Lifestyle

Reviving the romance of handwritten letters

All throughout my freshman year of college, my mother regularly sent me handwritten letters. 

The excitement of receiving mail, discovering the thoughtfully chosen postcard and reading the latest news — probably not so newsworthy anymore, considering how long it took for it to cross the ocean — felt very nostalgic. 

Lila Baltaxe | Senior Graphic Artist

It had been years since I’d received or sent any kind of written correspondence. It brought back sweet memories of summer holidays in the South of France, when I’d write postcards to all my friends on the terrace and look forward to the ones I’d receive in my mailbox.

With the rise in popularity of journaling as a tool for personal growth, it would be a stretch to say that our generation has stopped writing altogether — but we do tend to write only for ourselves. As time goes on and exchanging letters is perceived as even more old-fashioned, we may question the gesture and contemplate the act of writing letters to our loved ones.

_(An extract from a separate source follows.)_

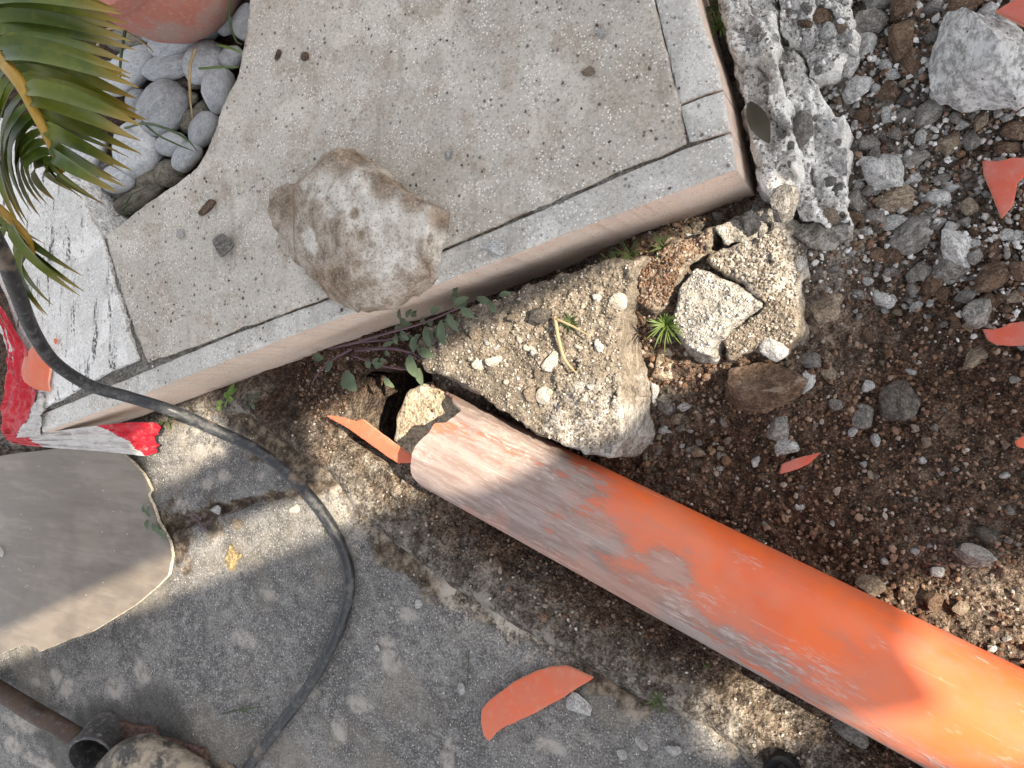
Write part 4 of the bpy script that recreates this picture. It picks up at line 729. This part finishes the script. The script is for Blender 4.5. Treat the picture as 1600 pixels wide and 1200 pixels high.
# ------------------------------------------------------------------ planting bed: cobbles, pot, palm
cob = []; cobd = []
for k in range(7):
    V, F = ico(3); r = np.random.default_rng(k + 500); V = V + (V * (.16 * fbm(V[:,0] * 1.1, V[:,1] * 1.1, V[:,2] * 1.1 + k, oct=2, seed=k))[:, None])
    for _ in range(4):
        n = r.normal(size=3); n /= np.linalg.norm(n); q = V @ n - r.uniform(.72, .9); V = V - np.outer(np.maximum(q, 0) * .7, n)
    V = (V - (V.max(0) + V.min(0)) / 2) / (V.max(0) - V.min(0)); cob.append(mk(V, F, M_COBBLE, 'cobble_mesh', angle=180)); cobd.append(mk(V, F, M_COBBLE_DIRTY, 'stained_cobble_mesh', angle=180))
CB = [(292, 50, 98, 62, 'large white cobble just below the terracotta pot', 0, 12), (237, 50, 28, 30, 'small white cobble left of the one under the pot', 0, 0), (263, 106, 68, 42, 'wide bluish cobble in the middle of the bed', 0, 0), (318, 97, 50, 58, 'tilted white cobble right of the wide bluish one', 0, 20), (202, 112, 84, 58, 'broad white cobble half under the palm leaf', 0, 15),
 (255, 172, 66, 82, 'bright egg shaped white cobble in the centre of the bed', 0, 25), (342, 142, 42, 70, 'narrow white cobble against the cut tread edge', 0, -15), (318, 204, 44, 44, 'white cobble under the tread edge, below the narrow one', 0, 30), (218, 234, 54, 84, 'long white cobble beside the palm leaf tips', 0, -8), (268, 226, 44, 36, 'greyish cobble right of the long white one', 0, 0), (294, 243, 40, 44, 'small white cobble tucked beside the tread edge', 0, 30),
 (267, 270, 38, 42, 'dark stained cobble at the bottom of the bed, right', 1, 0), (231, 280, 40, 42, 'dark stained cobble at the bottom of the bed, left', 1, 0), (203, 68, 76, 36, 'long stained grey cobble in the upper bed', 1, -18), (361, 90, 34, 34, 'grey cobble at the tread edge, upper right', 0, 0), (382, 34, 28, 54, 'white cobble at the top beside the tread corner', 0, -10), (352, 30, 32, 52, 'bluish cobble right of the terracotta pot', 0, 10),
 (293, 156, 30, 26, 'small tan cobble right of the egg shaped one', 1, 0), (318, 178, 36, 34, 'pale stained cobble under the narrow white one', 1, 30), (297, 190, 30, 36, 'small stained cobble left of the pale stained one', 1, 0), (212, 312, 84, 34, 'flat tan cobble at the lowest corner of the bed', 1, 15), (186, 280, 52, 44, 'grey cobble behind the palm leaf tips', 0, 0), (277, 133, 32, 26, 'small grey cobble under the wide bluish one', 1, 0), (308, 130, 26, 18, 'little dark cobble between two white ones', 1, 0), (216, 160, 26, 40, 'small pale cobble left of the egg shaped one', 0, 0),
 (150, 120, 60, 44, 'cobble hidden behind the palm leaf, upper', 0, 0), (140, 240, 60, 50, 'cobble hidden behind the palm leaf, lower', 0, 20)]
BEDS = lambda x, y: np.full(np.shape(x), .075)
for u, v, w, h, lab, dirty, rot in CB:
    stone(u, v, w, h, 'w', lab, 'cobble', surf=(lambda x, y: np.full(np.shape(x), .058)) if dirty else BEDS, rot=rot, hk=.72, sink=.5, name='cobble', protos=cobd if dirty else cob)
def pot_mat():
    n = NT('weathered_terracotta'); a = n.noise(12, 4, .65); f = n.noise(120, 4, .7); c = n.mix(n.step(a, .40, .62), (.36, .135, .10), (.31, .20, .17)); c = n.mix(n.step(f, .5, .75, 0, .4), c, (.46, .36, .32)); n.bump((f, .0012, .6)); return n.out(c, .85)
M_POT = pot_mat()
def lathe(prof, n=48):
    V = [(r * math.cos(2*math.pi*k/n), r * math.sin(2*math.pi*k/n), z) for r, z in prof for k in range(n)]; m = len(prof)
    return np.array(V), [(i*n + k, i*n + (k+1) % n, (i+1)*n + (k+1) % n, (i+1)*n + k) for i in range(m-1) for k in range(n)]
pc = PX(266, -62, .17); pot = thing('terracotta_pot', 'weathered pinkish terracotta pot at the top edge over the cobbles', 'pot', (pc[0], pc[1], .06))
V, F = lathe([(.001, 0), (.07, .002), (.10, .02), (.132, .06), (.146, .10), (.150, .14), (.147, .18), (.138, .21)]); mesh('pot_body', V + np.array(pot.location), F, M_POT, pot)
V, F = lathe([(.138, .208), (.150, .208), (.153, .225), (.150, .242), (.134, .242), (.130, .20), (.001, .195)]); mesh('pot_rim', V + np.array(pot.location), F, M_POT, pot, angle=40)
def leaf_mat(name, c0, c1, rough=.42, tip=None):
    n = NT(name); a = n.noise(14, 4, .6); f = n.noise(90, 3, .6); c = n.mix(n.step(a, .35, .65), c0, c1); c = n.mix(n.step(f, .55, .75, 0, .35), c, vary(c1, 1.5))
    if tip: c = n.mix(n.step(n.attr('tip'), .72, 1.0, 0, .9), c, tip)
    m = n.out(c, rough, Specular_IOR_Level=.4); n.b.inputs['Subsurface Weight'].default_value = 0.0; n.b.inputs['Transmission Weight'].default_value = 0.0; return m
M_PALM = leaf_mat('palm_leaflet', (.042, .068, .007), (.105, .122, .010), .4, (.26, .17, .03)); M_RACH = leaf_mat('palm_rachis', (.28, .165, .02), (.34, .21, .03), .5)
def blade(a, b, w, sag=0.0, n=9, twist=0.0, up=(0, 0, 1), bend=None):
    a = np.array(a, float); b = np.array(b, float); m = (a + b) / 2 + np.array([0, 0, -sag]) if bend is None else np.array(bend, float)
    V = []; F = []; T = []; up = np.array(up, float)
    for i in range(n):
        t = i / (n - 1); p = (1-t)**2 * a + 2*t*(1-t) * m + t*t * b; d = 2*(1-t) * (m - a) + 2*t * (b - m); d /= np.linalg.norm(d); s = np.cross(d, up); s /= np.linalg.norm(s); nn = np.cross(s, d)
        ww = w * (.4 + 3.0 * t) if t < .2 else w * min(1, 1.0 - ((t - .2) / .8)**4 * .95); c = math.cos(twist * t); q = math.sin(twist * t); s2 = s * c + nn * q; n2 = nn * c - s * q
        V += [p - s2 * ww / 2 + n2 * ww * .18, p - n2 * ww * .05, p + s2 * ww / 2 + n2 * ww * .18]; T += [t] * 3
        if i: k = 3 * i; F += [(k-3, k-2, k+1, k), (k-2, k-1, k+2, k+1)]
    return np.array(V), F, T
palm = thing('palm_plant', 'green palm with yellow ribbed fronds reaching in from the left', 'palm', tuple(PX(-420, 120, .05)))
trunk_top = np.array(PX(-420, 120, .42)); tv, tf = tube([np.array(palm.location), (np.array(palm.location) + trunk_top) / 2 + np.array([.01, 0, 0]), trunk_top], [.07, .08, .06], 14); mesh('trunk', tv, tf, M_BROWNSTONE, palm)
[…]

What if I wrote a three-page letter to this boy, listing all the little things I’ve noticed and liked about him since the first day we met? Or maybe I could send a postcard to my best friend, for no reason at all, just to thank her for always supporting me. 

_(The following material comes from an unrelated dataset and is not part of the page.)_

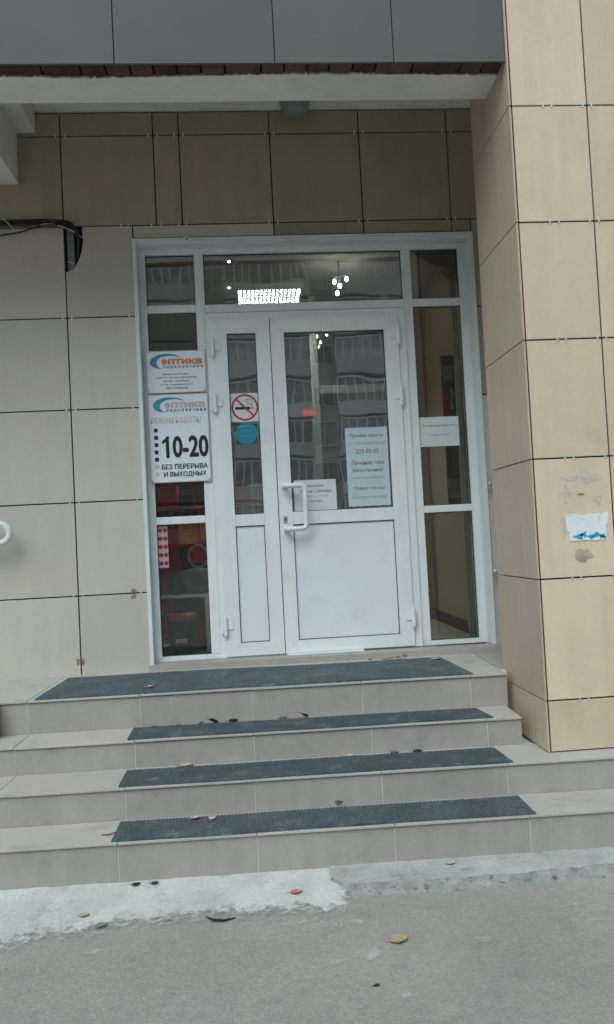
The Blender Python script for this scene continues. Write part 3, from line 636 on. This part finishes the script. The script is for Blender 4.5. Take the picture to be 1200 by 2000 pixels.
GILT = mat('gilt_tape', (.55, .48, .30), .35, .6, 60, metal=.4)
gt = prism('glitter_strip', [(1.722, .483), (1.790, .483), (1.782, .80), (1.768, .90), (1.748, .88), (1.734, .70)], .0945, .0965, GILT); tag(gt, 'glittering strip hanging behind the door glass between the notices', 'decoration')
strip = box('dot_strip', .512, .575, .1090, .1098, .150, .428, mat('pale_pink_sheet', (.50, .36, .35), .6)); tag(strip, 'sheet of dark red dots stuck inside the lower left side light', 'sticker')
for i in range(2):
    for k in range(5):
        bm = bmesh.new(); add_tube(bm, [(.527+.032*i, .1089, .400-.055*k), (.527+.032*i, .1085, .400-.055*k)], .0145, 14); bm_obj('dot', bm, mat('dot_red', (.35, .02, .04) if (i+k) % 2 else (.22, .04, .08), .5), strip)

# ------------------------------------------------------------------ cables, handrails, ceiling lamp
cab = empty('cable_bundle', (-.3, -.03, 2.43), 'black cable bundle along the left wall ending in a hole in the tile', 'cables')
def arcp(c, r_, a0, a1, n, y): return [(c[0]+r_*math.cos(R(a0+(a1-a0)*i/n)), y, c[1]+r_*math.sin(R(a0+(a1-a0)*i/n))) for i in range(n+1)]
def cabp(dz, dy, r_): return [(-2.6, -.028+dy, 2.435+dz), (-1.2, -.03+dy, 2.425+dz), (-.4, -.03+dy, 2.434+dz), (-.15, -.03+dy, 2.437+dz), (.0, -.03+dy, 2.428+dz), (.05, -.028+dy, 2.415+dz), (.085, -.022+dy, 2.385+dz*.5), (.095, -.005+dy, 2.33+dz*.3), (.09, .014+dy, 2.26), (.075, .022, 2.19)]
for dz, dy, r_ in ((.012, 0, .012), (-.008, -.006, .011), (.002, .012, .012), (.022, .010, .009)): tube('cable', cabp(dz, dy, r_), r_, BLACKP, cab, 8)
box('metal_profile', .016, .062, .0125, .026, 2.118, 2.405, STEEL, cab, .002)
tube('thin_cable', [(-2.6, -.02, 2.36), (-.9, -.02, 2.36), (-.41, -.02, 2.362), (-.28, -.03, 2.375), (-.16, -.045, 2.405), (-.08, -.05, 2.418), (.0, -.05, 2.412), (.05, -.04, 2.392), (.10, -.01, 2.36)], .005, BLACKP, cab, 6)
tube('white_wire', [(-2.6, -.02, 2.385), (-.41, -.02, 2.380), (-.2, -.035, 2.395), (-.11, -.052, 2.421), (-.05, -.052, 2.419), (.02, -.045, 2.395), (.07, -.03, 2.375), (.118, -.004, 2.345)], .0028, WIREW, cab, 6)
tube('cable_tie', [(-.38, -.030, 2.470), (-.34, -.052, 2.43), (-.298, -.035, 2.380)], .003, WIREW, cab, 6)
tube('white_wire', [(.014, .010, 2.19), (.035, .004, 2.186), (.058, .008, 2.172)], .0028, WIREW, cab, 6)

hr = empty('handrail', (-1.0, -.115, -.505), 'white tubular handrail with a rounded end at the left edge', 'handrail')
tube('rail', [(-2.6, -.115, .488), (-1.5, -.115, .488)] + [(-.445+.061*math.cos(R(90-a)), -.115, .427+.061*math.sin(R(90-a))) for a in range(0, 181, 15)] + [(-1.5, -.115, .366), (-2.6, -.115, .366)], .0198, WPAINT, hr, 14)
for x in (-.95, -2.3): tube('post', [(x, -.115, -.505), (x, -.115, .36)], .0195, WPAINT, hr, 12)
tube('wall_arm', [(-.60, -.115, .427), (-.60, -.0, .427)], .010, WPAINT, hr, 10)
box('link_plate', -.606, -.594, -.121, -.109, .366, .488, WPAINT, hr)
def right_rail(z, label, sag):
    b = empty('wall_rail', (3.0, -.05, z), label, 'rail', 'rails behind the column')
    tube('bar', [(2.742, -.055, z), (2.80, -.06, z-sag), (3.6, -.06, z-sag)], .014, STEEL, b, 10)
    bm = bmesh.new(); bmesh.ops.create_uvsphere(bm, u_segments=12, v_segments=8, radius=.021, matrix=Matrix.Translation((2.735, -.055, z))); bm_obj('end_cap', bm, mat('cap_metal', (.5, .49, .46), .35, metal=.5), b, smooth=True)
    tube('bracket', [(2.80, -.06, z-sag), (2.80, .0, z-sag-.02)], .008, STEEL, b, 8)
right_rail(.600, 'upper metal rail end peeking out behind the column', 0)
right_rail(.015, 'lower metal rail end peeking out behind the column', .02)

lamp = empty('porch_lamp', (1.55, -.135, 3.19), 'unlit round porch lamp under the canopy ceiling above the door', 'lamp')
bm = bmesh.new(); add_tube(bm, [(1.55, -.135, 3.189), (1.55, -.135, 3.155)], .098, 28); bm_obj('lamp_base', bm, mat('lamp_base', (.3, .31, .31), .6), lamp)
bm = bmesh.new(); add_tube(bm, [(1.55, -.135, 3.154), (1.55, -.135, 3.115), (1.55, -.135, 3.09), (1.55, -.135, 3.075)], [.092, .092, .078, .045], 28); bm_obj('lamp_shade', bm, LAMPG, lamp, smooth=False)

# ------------------------------------------------------------------ interior seen through the glass
IC = mat('interior_cream', (.42, .34, .24), .8, .05, 2); IF_ = mat('interior_floor_tile', (.42, .37, .30), .35, .08, 4, spec=.5); ICE = mat('interior_ceiling', (.55, .55, .53), .9)
fl = box('shop_floor', -1.6, 2.79, .151, 5.0, -.60, -.466, IF_); tag(fl, None, None, kind='structure')
ce = box('shop_ceiling', -1.6, 2.79, .151, 5.0, 2.42, 2.50, ICE); tag(ce, None, None, kind='structure')
for nm, b in (('shop_wall_right', (2.722, 2.80, .301, 5.0, -.466, 2.42)), ('shop_wall_back', (-1.6, 2.722, 4.9, 5.0, -.466, 2.42)), ('shop_wall_left', (-1.7, -1.6, .301, 5.0, -.466, 2.42))):
    tag(box(nm, *b, IC), None, None, kind='structure')
sk = box('skirting', 2.700, 2.7215, .302, 4.88, -.4655, -.380, mat('brown_skirting', (.09, .05, .035), .4)); tag(sk, 'dark brown skirting along the inner right wall', 'skirting')
ip = empty('inner_partition', (2.1, 1.6, -.466), 'white framed inner glass partition behind the right side light', 'partition')
for b in ((1.72, 1.78, 1.55, 1.61, -.465, 2.41), (2.36, 2.42, 1.55, 1.61, -.465, 2.41)): box('post', *b, PVC, ip, .003)
for z in (-.40, .25, 1.55, 2.2): box('rail', 1.781, 2.359, 1.555, 1.605, z, z+.07, PVC, ip, .003)
box('glass_pane', 1.781, 2.359, 1.575, 1.581, -.33, 2.2, GLASS, ip)
po = empty('hanging_banner', (2.64, .50, .48), 'dark printed banner hanging behind the right side light', 'banner')
box('sheet', 2.590, 2.698, .500, .506, .48, 1.60, mat('banner_dark', (.10, .075, .07), .5, .6, 12, tint=(.20, .13, .12)), po)
for (x0, x1, z0, z1, c) in ((2.595, 2.630, 1.08, 1.32, (.50, .03, .03)), (2.645, 2.668, 1.20, 1.36, (.45, .30, .10)), (2.60, 2.685, 1.42, 1.52, (.32, .20, .20)), (2.595, 2.69, .54, .68, (.30, .26, .24)), (2.635, 2.69, .72, .96, (.20, .17, .15))): box('printed_field', x0, x1, .4975, .4995, z0, z1, mat('banner_field', c, .5, .4, 24), po)
pw = box('pale_blind', 2.622, 2.660, .24, .26, -.460, 2.40, mat('pale_fabric', (.55, .56, .53), .8, .1, 6)); tag(pw, 'narrow pale blind hanging at the right edge inside the side light', 'blind')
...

What holds me — and I think most people — back is the thought of how we would be perceived after performing such gestures. Would we appear old-fashioned or overbearing? The more practical and less poetic of us would argue that we could have just sent a text. What if our recipient leaves us with a short reply that doesn’t live up to the expectations of our heartfelt letter, or no reply at all? This rejection is terrifying. 

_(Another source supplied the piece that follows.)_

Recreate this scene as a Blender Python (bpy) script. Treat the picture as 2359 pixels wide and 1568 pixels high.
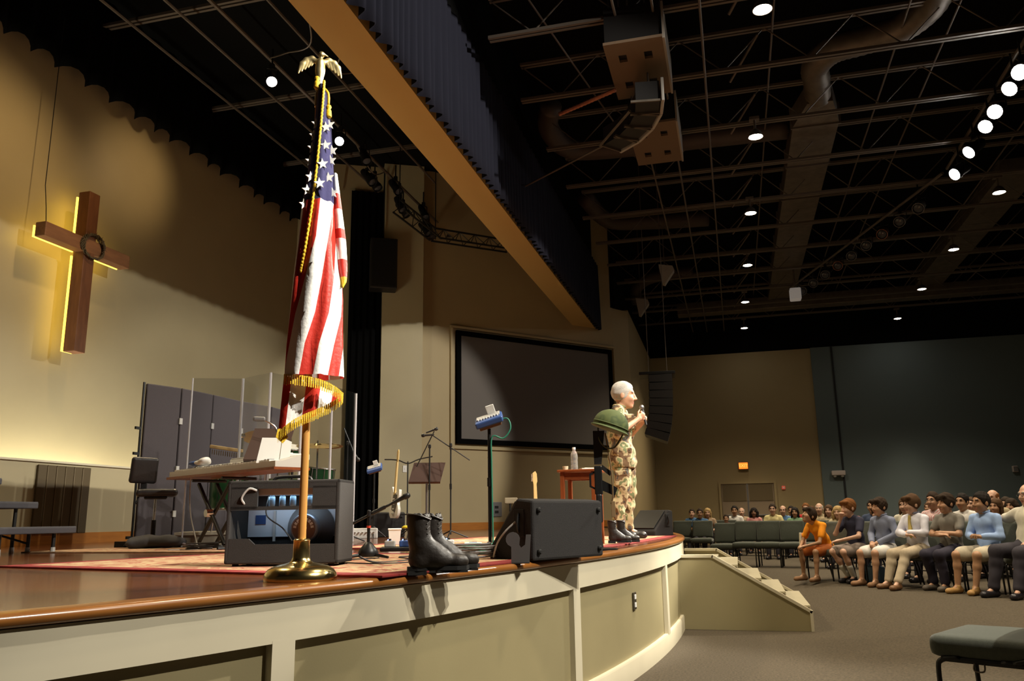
import bpy, bmesh, math, random
import numpy as np
from mathutils import Vector, Matrix
random.seed(7); rng = np.random.RandomState(7)
for o in list(bpy.data.objects): bpy.data.objects.remove(o)
SC = bpy.context.scene; COL = SC.collection
R = math.radians; PI = math.pi
# ------------------------------------------------------------------ camera
EYE = Vector((0, 0, 1.19)); YAW = R(14.9837); PITCH = R(12.2863); ROLL = R(0.86)
fw = Vector((math.cos(YAW)*math.cos(PITCH), math.sin(YAW)*math.cos(PITCH), math.sin(PITCH)))
r0 = Vector((math.sin(YAW), -math.cos(YAW), 0)); u0 = r0.cross(fw)
rt = r0*math.cos(ROLL) - u0*math.sin(ROLL); up = u0*math.cos(ROLL) + r0*math.sin(ROLL)
cam = bpy.data.cameras.new('camera'); camo = bpy.data.objects.new('camera', cam); COL.objects.link(camo)
cam.sensor_width = 36; cam.lens = 36*1878/2359; cam.clip_start = .05; cam.clip_end = 200
m = Matrix((rt, up, -fw)).transposed().to_4x4(); m.translation = EYE; camo.matrix_world = m
SC.camera = camo
# ------------------------------------------------------------------ world, exposure
w = bpy.data.worlds.new('world'); SC.world = w; w.use_nodes = True
w.node_tree.nodes['Background'].inputs[0].default_value = (1, .8, .55, 1)
w.node_tree.nodes['Background'].inputs[1].default_value = .012
SC.view_settings.view_transform = 'Standard'; SC.view_settings.look = 'None'
SC.view_settings.exposure = 0.0; SC.view_settings.gamma = 1; SC.view_settings.use_curve_mapping = False
# ------------------------------------------------------------------ lights of the hall
def spot(name, loc, target, energy, angle, color=(1, .86, .62), blend=.5, size=.12):
    l = bpy.data.lights.new(name, 'SPOT'); l.energy = energy; l.spot_size = R(angle); l.spot_blend = blend
    l.color = color; l.shadow_soft_size = size
    o = bpy.data.objects.new(name, l); COL.objects.link(o); o.location = loc
    o.rotation_euler = (Vector(target)-Vector(loc)).to_track_quat('-Z', 'Y').to_euler(); return o
def area(name, loc, target, energy, sx, sy, color=(1, .85, .6)):
    l = bpy.data.lights.new(name, 'AREA'); l.energy = energy; l.shape = 'RECTANGLE'; l.size = sx; l.size_y = sy; l.color = color
    o = bpy.data.objects.new(name, l); COL.objects.link(o); o.location = loc
    o.rotation_euler = (Vector(target)-Vector(loc)).to_track_quat('-Z', 'Y').to_euler(); return o
WARM = (1, .80, .50); WHITE = (1, .93, .80); AMB = (1, .66, .30)
FOHY, FOHZ = -4.33, 7.3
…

I find that when we write a letter, we instantly add more value to a relationship. We take the time to sit down, be fully present and think about the person we’re writing to. We examine our feelings towards them and what we want to share with this person. It allows us to be more vulnerable, especially because  a letter — unlike a text — doesn’t dwell on banalities. A handwritten exchange is a deep conversation between two people. It takes the bond one step further. 

With a regular exchange of letters, I also retain memories of a particular period. Unlike pictures and videos, letters capture profound feelings and thoughts. I remember what I had in mind and what I wanted to talk about, notice the state of a relationship and how it has evolved. It’s romantic, poetic and a way of showing that you care even when you are far apart.

It can also be a fun activity to romanticize your life a bit. It’s time to embrace your inner “Letters to Véra.” When I write a letter, I like to make it a comprehensive experience. I’ve spent countless summer nights writing love letters or scribbling thoughts and observations on my pink writing pad with braids and ribbons in my hair, candles lit and “Baby, I Love You” by the Ronettes playing on my record player. 

For the full Sofia Coppola movie experience, I like to seal my letters with an old wax stamp that I bought in middle school and spray each one with my sweetest perfume. You might expect the next step to be mailing them, but to be honest, I’m not quite there yet. Still, one thing’s for sure, if you’ve ever known me, there’s a letter waiting for you somewhere in my room.